5 responses to “Sexual assault victim wants pool board to take preventive action to protect children

  1. Thanks Irene. This is uncomfortable and hard to read about, but it's something that needs to be said for the benefit of all. I think what I've learned is that these types of experiences need to be reported right away.

    1. Thank you for the reply. I definitely agree and wish I had reported it sooner. Alas, I did not, so this is my latest effort to try to get the community to be aware since the law does not really allow the police to get involved easily and the pool board would rather not deal with unpleasant things it seems.

    2. I will add one more thing here. I do not want anyone who has been through this and hesitated to report or never gotten to reporting to feel guilty. There are a lot of factors that shape someone's decision to report or not report. For me, I was 11 years old.
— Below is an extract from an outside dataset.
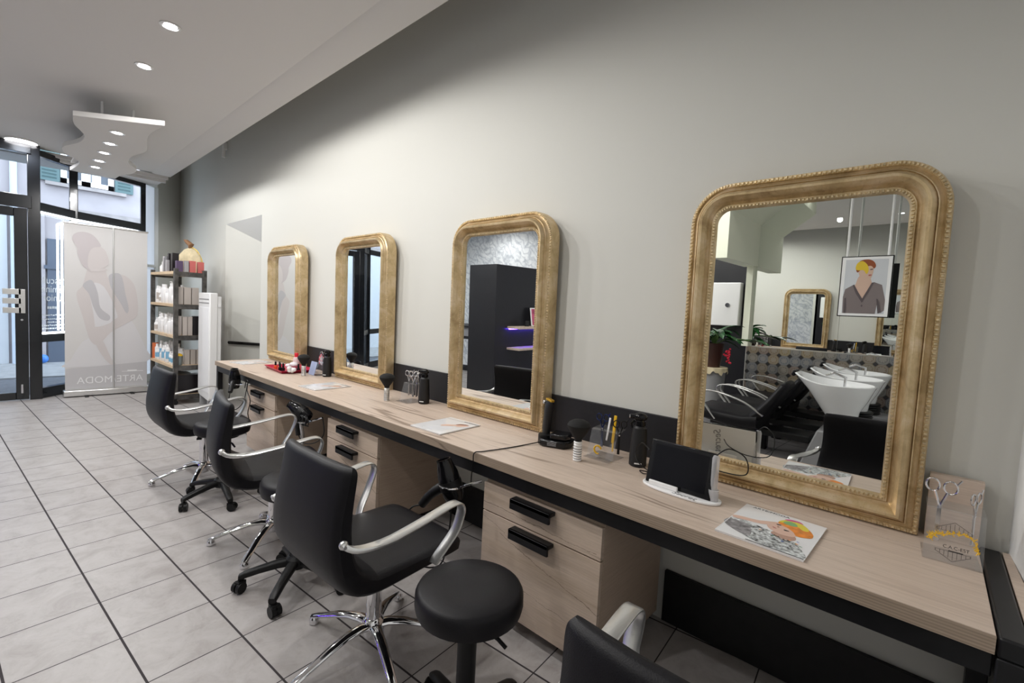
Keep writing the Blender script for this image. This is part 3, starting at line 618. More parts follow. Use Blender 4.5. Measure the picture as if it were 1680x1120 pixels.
m4_ = B(MB().add([(.208, -.60, .70), (.244, -.60, .70), (.224, -.02, .70), (.208, -.02, .70), (.208, -.60, HT), (.244, -.60, HT), (.224, -.02, HT), (.208, -.02, HT)], [(0, 1, 2, 3), (4, 5, 6, 7), (0, 1, 5, 4), (1, 2, 6, 5), (2, 3, 7, 6), (3, 0, 4, 7)])).build('end_board', OAK, wt)
up = MB().box(-5.28, 0.0, -.018, -.001, HT, .942).build('upstand_panel', PANELB, None, .002); tag(up, 'long anthracite upstand panel standing on the worktop behind the mirrors', 'panel')
bk = MB().box(.03, .154, -.050, -.020, HT, .938).build('wood_offcut', OAK, None, .001); tag(bk, 'pale oak board leaning on the wall behind the acrylic scissor holder', 'board')
for x0, x1 in ((-.815, .15), (-2.32, -1.46), (-3.83, -2.98), (-5.2, -4.50)):
    p = MB().box(x0, x1, -.022, -.002, .01, .245).build('kick_panel', BLACKM, None, .002)
    tag(p, {-.815: 'black panel on the wall under the bench at its right end', -2.32: 'black panel on the wall under the bench left of the near drawer unit', -3.83: 'black panel on the wall under the bench left of the middle drawer unit', -5.2: 'black panel on the wall under the bench left of the far drawer unit'}[x0], 'panel')

def drawer_unit(x0, x1, label):
    t = thing('drawer_unit', label, 'drawer unit', ((x0 + x1) / 2, -.30, 0), 0, 'drawer units under the bench'); w = (x1 - x0) / 2
    b = MB().box(-w, w, -.25, .26, .055, .630); b.build('body', OAKS, t, .001)
    for z0, z1 in ((.482, .606), (.062, .476)):
        d = MB().box(-w + .001, w - .001, -.272, -.252, z0, z1).build('drawer', OAKV, t, .001)
        hb = MB(); hz = z1 - .012; hb.box(-.115, .095, -.315, -.272, hz - .012, hz + .006).box(-.115, .095, -.315, -.303, hz - .038, hz + .006); hb.build('handle', BLACKM, d, .003)
    for x in (-w + .05, w - .05):
        for y in (-.20, .20):
            c = MB(); c.box(x - .02, x + .02, y - .02, y + .02, .035, .055); c.tube([(x - .014, y, .02), (x + .014, y, .02)], .02, 14); c.build('caster', PLASTIC, t)
    return t
du = drawer_unit(-1.452, -.833, 'oak drawer unit under the bench, nearest the viewer')
dup(du, ((-2.965 - 2.338) / 2, -.30, 0), None, 'oak drawer unit under the bench, middle of the three')
dup(du, ((-4.48 - 3.852) / 2, -.30, 0), None, 'oak drawer unit under the bench, farthest one')

# ---------------------------------------------------------------- gilt mirrors
def rounded_outline(w, h, r, n=10):
    """half-width w, height h, round top corners r, square bottom; starts bottom-left, clockwise as seen from the room"""
    pts = [(-w, 0.0)]
    for k in range(n + 1): a = PI - PI / 2 * k / n; pts.append((-w + r + r * math.cos(a), h - r + r * math.sin(a)))
    for k in range(n + 1): a = PI / 2 - PI / 2 * k / n; pts.append((w - r + r * math.cos(a), h - r + r * math.sin(a)))
    pts.append((w, 0.0)); return pts
def gilt_mirror():
    t = thing('gilt_mirror', '', 'mirror', (0, 0, 0)); W2, H2, R2, FW = .400, 1.195, .155, .104
    prof = [(0, 0), (0, -.058), (.003, -.066), (.015, -.066), (.017, -.060), (.020, -.061), (.030, -.073), (.032, -.080), (.035, -.082), (.037, -.078), (.042, -.092), (.050, -.101), (.058, -.100), (.066, -.089), (.072, -.071), (.077, -.061), (.083, -.057), (.085, -.062), (.088, -.062), (.099, -.060), (.101, -.054), (.104, -.044), (.104, 0)]
    def outline(d): return [(x, z + d) if False else (x, z) for x, z in offset(d)]
    def offset(d):
        r = max(.02, R2 - d); pts = []; w = W2 - d
        pts.append((-w, d))
        for k in range(11): a = PI - PI / 2 * k / 10; pts.append((-w + r + r * math.cos(a), H2 - d - r + r * math.sin(a)))
        for k in range(11): a = PI / 2 - PI / 2 * k / 10; pts.append((w - r + r * math.cos(a), H2 - d - r + r * math.sin(a)))
        pts.append((w, d)); return pts
    rings = []
    cols = [offset(d) for d, _ in prof]; n = len(cols[0])
    for i in range(n): rings.append([(cols[k][i][0], prof[k][1], cols[k][i][1]) for k in range(len(prof))])
    b = MB(); b.ring_loft(rings, False, True); b.build('frame', GOLD, t)
    for d, y, sp, r, nm in ((.009, -.066, .0150, .0056, 'outer_beading'), (.0935, -.061, .0125, .0050, 'inner_beading')):
        o = offset(d); b = MB()
        for i in range(len(o)):
            p = Vector((o[i][0], y, o[i][1])); q = Vector((o[(i + 1) % len(o)][0], y, o[(i + 1) % len(o)][1])); L = (q - p).length; m = max(1, round(L / sp)); dv = (q - p).normalized()
            for k in range(m):
                c = p + (q - p) * ((k + .5) / m); hl = L / m * .36; s_ = Vector((-dv.z, 0, dv.x)) * r; u = Vector((0, -r * .95, 0)); e = dv * hl
                vs = [c - e - s_, c + e - s_, c + e + s_, c - e + s_, c - e * .6 - s_ * .55 + u, c + e * .6 - s_ * .55 + u, c + e * .6 + s_ * .55 + u, c - e * .6 + s_ * .55 + u]
                b.add(vs, [(4, 5, 6, 7), (0, 1, 5, 4), (1, 2, 6, 5), (2, 3, 7, 6), (3, 0, 4, 7)], True)
        b.build(nm, GOLDB, t, fixn=True)
    g = offset(FW - .004); b = MB(); b.add([(x, -.046, z) for x, z in g] + [(x, -.012, z) for x, z in g], [tuple(range(len(g)))] + [tuple(len(g) + i for i in reversed(range(len(g))))], False); b.build('mirror_glass', MIRROR, t)
    return t
gm = gilt_mirror()
TILT = math.radians(.7)
gm['group'] = 'gilt mirrors along the bench'
for i, (x, lab) in enumerate(((-.384, 'gilt mirror on the worktop, nearest the viewer, reflecting the washing basins'), (-1.911, 'gilt mirror on the worktop reflecting the black partition, second nearest'), (-3.432, 'gilt mirror on the worktop reflecting the shopfront, third from the viewer'), (-4.930, 'gilt mirror at the far left end of the worktop, smallest in view'))):
    t = gm if i == 0 else dup(gm)
    t.location = (x, -.021, HT + .001); t.rotation_euler = (TILT, 0, 0); t['label'] = lab; t['group'] = 'gilt mirrors along the bench'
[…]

That does not change the fact that I wish I had reported sooner, but the bigger issue here is that adults need to act like adults, whether than means not molesting a child, properly supervising children, or responding to situations like these with more than silent refusal to act.

  2. Irene, I'm sure I know who you're talking about. I felt uneasy whenever he's been at the pool, because he's so interested in children, and I always watched him carefully. I'm so sorry you went through this.

    I assumed because the other adults at the pool were fairly nonchalant about him, and many seemed to know him, that he'd proven himself a non-threat. I'm sad to hear that that's not the case.

    I am going to ask my kids if they ever had any uncomfortable experiences at the pool after reading about yours. Best wishes, and thank you for coming forward.

    1. Irene, you’re a very brave girl and thank you for speaking out. I hope this inhuman act didn’t change the way you live your life. Please keep your head up and wish you all the best.